Zankapfel der Religionen
Das zeigte sich zuletzt am vergangenen Wochenende, als sich die Jerusalemer Polizei Zugang zur dortigen Al-Aksa-Moschee verschaffte. Das kommt nur sehr selten vor und ist äußerst heikel – schließlich ist die Polizei Repräsentant des jüdischen Staates. Doch aus dem Inneren der Moschee hatten Dutzende Randalierer Steine, Feuerwerkskörper und andere Wurfobjekte auf die Ordnungskräfte geworfen. Polizeisprecher Micky Rosenfeld betonte nach der Aktion, es sei nur darum gegangen die Türen zu schließen. "Wir haben nicht das Innere gestürmt", erklärte er.
Nur Muslime dürfen am Tempelberg beten
Es war wohl eine programmierter Konflikt: Die Muslime hatten schon die Nacht in der Moschee verbracht und sich dort auf eine Konfrontation mit der israelischen Polizei am Morgen vorbereitet, wie Rosenfeld und palästinensische Medien übereinstimmend berichteten. Denn ultraorthodoxe Juden hatten für Sonntag einen Protestmarsch auf den Tempelberg angekündigt, um dort zu beten. Das ist derzeit aber nur Muslimen offiziell erlaubt. Anlass für die Aktion der Juden war der Fast- und Trauertag "Tischa Be'Av", der an die Zerstörung der Jerusalemer Tempel erinnert.

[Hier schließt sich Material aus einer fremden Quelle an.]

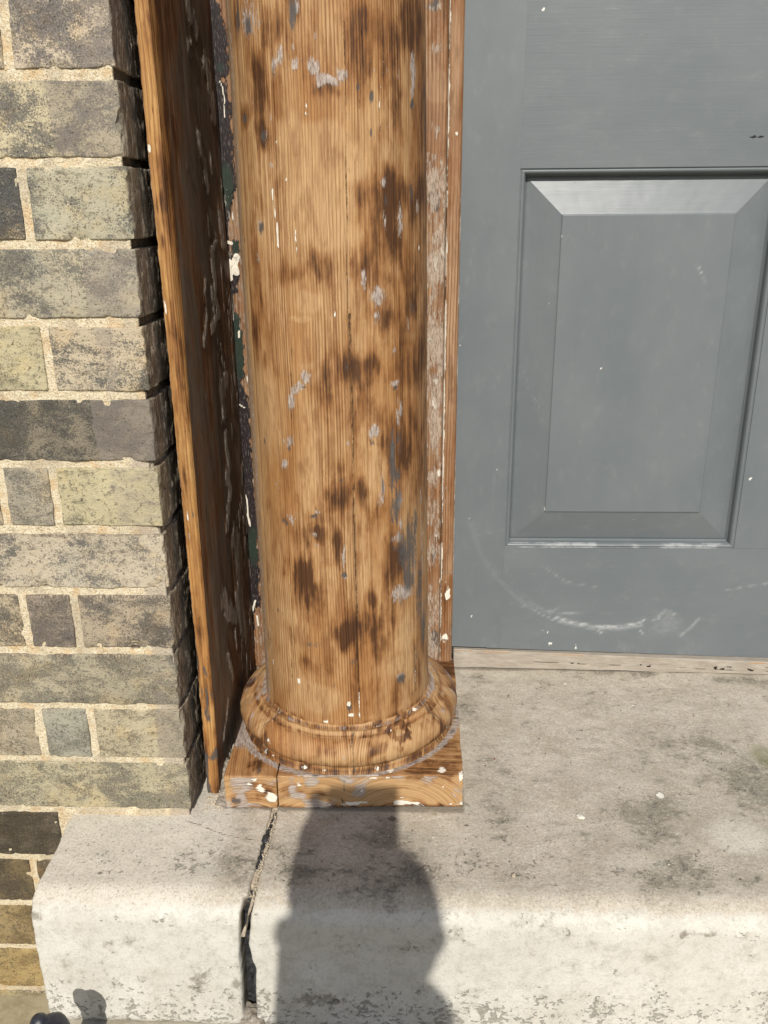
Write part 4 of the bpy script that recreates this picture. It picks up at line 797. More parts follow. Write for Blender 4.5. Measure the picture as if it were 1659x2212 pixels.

Am Tempelberg sollen der Überlieferung nach gleich zwei jüdische Tempel gestanden haben. Der sogenannte Erste Tempel geht laut der Bibel auf König Salomo zurück. Er war das Zentrum des Glaubenslebens und stellte laut dem Tübinger Alttestamentler Oliver Dyma für die Gläubigen auch das symbolische Zentrum der Welt da, das die irdische und himmlische Sphäre miteinander verband. "Umso tiefer war die Erschütterung, als 586 vor Christus die Neubabylonier Jerusalem eroberten, die Oberschicht ins Exil deportierten und den Tempel zerstörten", so Dyma.
Später errichteten die Juden nach dem babylonischen Exil an derselben Stelle einen zweiten Tempel, der sich zur Zeit Herodes des Großen zu einem großen Pilgerziel entwickelte. Er wurde jedoch im Jahr 70 nach Christus durch die Römer zerstört - für die Juden eine Katastrophe. Die heutige Klagemauer ist übrigens der Überrest der ehemaligen Tempelmauern.

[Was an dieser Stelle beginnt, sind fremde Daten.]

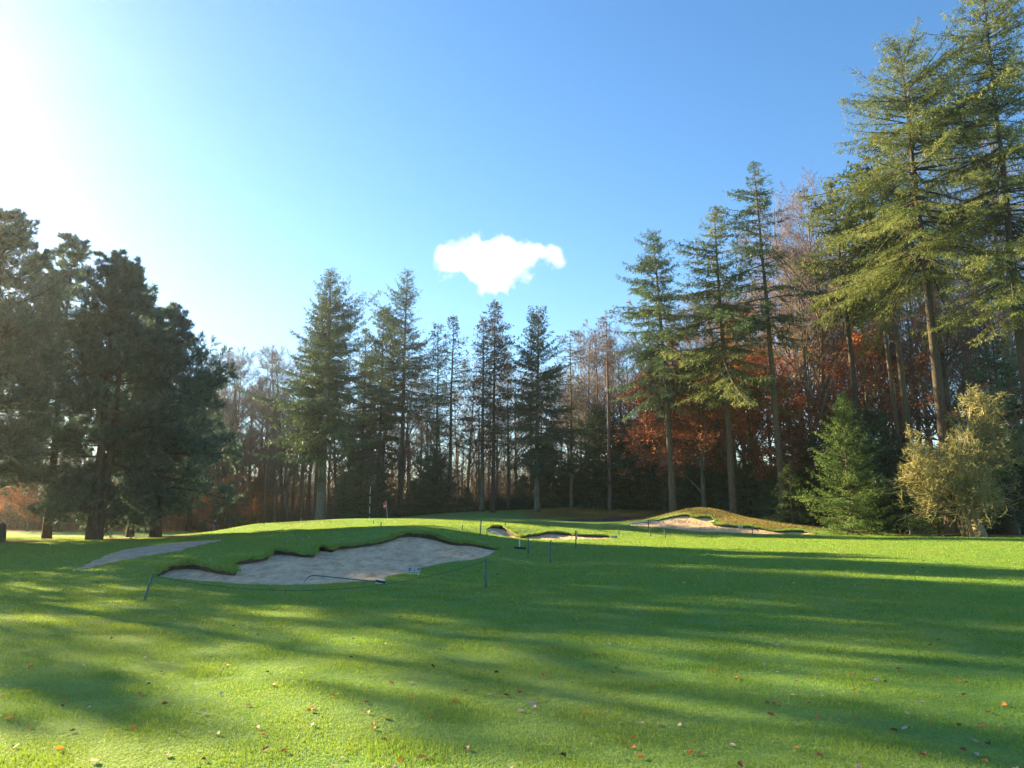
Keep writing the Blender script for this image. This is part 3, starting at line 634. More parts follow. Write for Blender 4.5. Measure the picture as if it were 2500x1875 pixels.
hero('douglas_fir', 'giant sunlit fir with a huge spreading crown over the hawthorn', 'tree', 2322, 52, 100, seed=34, base=.50, prof=[(0, 2.6), (.1, 6.0), (.25, 7.3), (.42, 6.6), (.6, 5.0), (.8, 2.7), (.92, 1.2), (1, .25)], mat=M['fir_warm'], barkm=M['bark_dark'], r0=.40, asym=.5, dens=1.25, gaps=.2, whorl=.62, per=8, lean=(-.02, 0), e_top=42, e_low=-20, sag=.25, leafL=.20, leafW=.042, fine=1.5, dead=40)
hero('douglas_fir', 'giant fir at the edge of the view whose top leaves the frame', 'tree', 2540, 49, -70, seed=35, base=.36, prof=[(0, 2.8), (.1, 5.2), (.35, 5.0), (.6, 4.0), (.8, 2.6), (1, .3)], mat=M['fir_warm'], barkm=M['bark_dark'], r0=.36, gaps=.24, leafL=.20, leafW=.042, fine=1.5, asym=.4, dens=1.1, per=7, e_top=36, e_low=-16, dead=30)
hero('douglas_fir', 'dark trunked fir showing a double stem just left of the giant sunlit fir', 'tree', 2240, 60, 330, seed=36, base=.64, gaps=.35, dens=.8, prof=[(0, 2.5), (.2, 3.8), (.5, 3.4), (1, .3)], mat=M['fir'], barkm=M['bark_tan'], r0=.33, asym=.4, lean=(-.03, 0), dead=30)
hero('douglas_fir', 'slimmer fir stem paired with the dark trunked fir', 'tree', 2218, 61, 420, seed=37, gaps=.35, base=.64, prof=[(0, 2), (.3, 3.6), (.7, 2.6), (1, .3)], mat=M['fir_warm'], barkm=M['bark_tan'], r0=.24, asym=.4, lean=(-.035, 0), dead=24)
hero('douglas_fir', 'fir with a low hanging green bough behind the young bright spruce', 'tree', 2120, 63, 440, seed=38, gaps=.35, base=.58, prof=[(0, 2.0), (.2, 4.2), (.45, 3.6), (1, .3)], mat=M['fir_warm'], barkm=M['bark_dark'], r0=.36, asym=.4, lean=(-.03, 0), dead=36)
hero('norway_spruce', 'dark spruce with drooping boughs at the right edge behind the hawthorn', 'tree', 2470, 56, 830, seed=39, base=.12, prof=[(0, 3.0), (.2, 4.2), (.6, 3.2), (1, .3)], mat=M['spruce'], barkm=M['bark_dark'], r0=.3, asym=.4, gaps=.25)
# low boughs hanging at mid height
def bough(u, v, D, az, L, seed):
    p = W(u, v, D)
    return p
# ================= young and understory spruces
YP = [(0, 2.9), (.06, 3.2), (.3, 2.4), (.6, 1.45), (.85, .6), (1, .12)]
hero('young_spruce', 'bright green cone-shaped young spruce standing in the sun at the wood edge', 'tree', 2078, 56.5, 958, seed=41, base=.03, prof=YP, mat=M['young'], barkm=M['bark_tan'], r0=.11, whorl=.30, per=7, e_top=50, e_low=4, sag=.16, tip=.18, asym=.25, leafL=.17, leafW=.05, dens=1.5, hang=.12)
hero('young_spruce', 'small sunlit spruce with layered low boughs left of the hawthorn stems', 'tree', 2290, 53.5, 1085, seed=42, base=.03, prof=[(0, 2.4), (.3, 2.1), (.7, 1.2), (1, .15)], mat=M['young'], barkm=M['bark_tan'], r0=.09, whorl=.32, per=7, leafL=.17, leafW=.05, dens=1.4)
hero('young_spruce', 'little pale green spruce at the right end of the hill bunker', 'tree', 1935, 62.5, 1128, seed=43, base=.03, prof=[(0, 1.9), (.3, 1.6), (.7, .8), (1, .1)], mat=M['young'], barkm=M['bark_tan'], r0=.07, whorl=.36, per=6, leafL=.18, leafW=.05, dens=1.1, gaps=.15)
dk = [conifer(50 + i, 9.5, .02, [(0, 3.3), (.1, 3.7), (.4, 2.9), (.75, 1.5), (1, .15)], M['spruce'], M['bark_dark'], r0=.12, whorl=.36, per=7, e_top=45, e_low=0, sag=.18, tip=.15, leafL=.27, leafW=.09, dens=1.1, asym=.35) for i in range(3)]
under = [  # u, D, v top, label
 (1462, 90, 990, 'dark spruce with a blunt top rising left of the copper beech leaves'), (1540, 90, 1030, 'broad dark spruce beneath the first copper leaves'), (1598, 89, 1075, 'dark spruce tucked against the tall bare fir trunk'),
 (1700, 75, 1118, 'dark young spruce behind the crest of the hill bunker'), (1770, 73, 1098, 'dark spruce right of the hill bunker crest'), (1835, 71, 1085, 'tall dark spruce between the two slender fir trunks'),
 (1892, 68, 1150, 'low dark spruce touching the little pale green spruce'), (2005, 66, 1060, 'dark spruce filling the gap left of the bright young spruce'), (2150, 62, 1000, 'dark spruce just behind the right side of the bright young spruce'),
 (2190, 64, 1090, 'dark spruce in the shade between the bright young spruce and the hawthorn'),
 (1340, 91, 1075, 'dark spruce spreading at the foot of the dark dense spruce'), (1275, 96, 1160, 'dark spruce low under the rusty larch'), (1395, 90, 1120, 'small dark spruce under the bare-branched dead larch'),
 (1210, 97, 1190, 'low dark spruce above the middle of the evergreen hedge'), (1140, 97, 1190, 'low dark spruce left of the hedge centre'), (1055, 89, 1092, 'pointed dark spruce above the left end of the evergreen hedge'),
 (1010, 94, 1170, 'small dark spruce right of the dark bare trunk behind the flag'), (930, 93, 1150, 'dark spruce just left of the flag'), (878, 90, 1120, 'big dark spruce beside the banded pole'), (838, 88, 1150, 'round dark spruce right of the thick grey trunk'),
 (1430, 92, 1160, 'low dark spruce above the pale leaved shrub'), (1660, 88, 1060, 'dark spruce deep under the copper beech'), (2420, 60, 1080, 'dark spruce in the shade behind the hawthorn trunk'), (2520, 58, 1110, 'dark spruce in the shade at the far right edge'),
 (1735, 82, 1010, 'tall dark spruce deep behind the hill bunker'), (1950, 74, 1040, 'tall dark spruce deep behind the little pale green spruce'), (2075, 70, 1030, 'dark spruce hidden behind the tip of the bright young spruce')]
for i, (u, D, v, lab) in enumerate(under):
    H = Htop(u, v, D); plant('understory_spruce', lab, 'tree', dk[i % 3], u, D, 'dark young spruces under the tall trees', scale=H / 9.5)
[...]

Nach der Eroberung Jerusalems durch die Muslime im 7. Jahrhundert wurde der Tempelberg auch für sie zu einem heiligen Ort. Im Islam wird der Hügel als Haram el-Scharif (Edles Heiligtum) bezeichnet. Nach islamischer Überlieferung ritt der Prophet Mohammed von dort aus mit seinem Pferd in den Himmel. An der Stelle steht heute der Felsendom, mit dessen Bau im Jahr 687 begonnen wurde. Die goldene Kuppel ist ein bekanntes Wahrzeichen Jerusalems. Zusammen mit der benachbarten Al-Aksa-Moschee ist der Felsendom nach Mekka und Medina eines der wichtigsten islamischen Heiligtümer.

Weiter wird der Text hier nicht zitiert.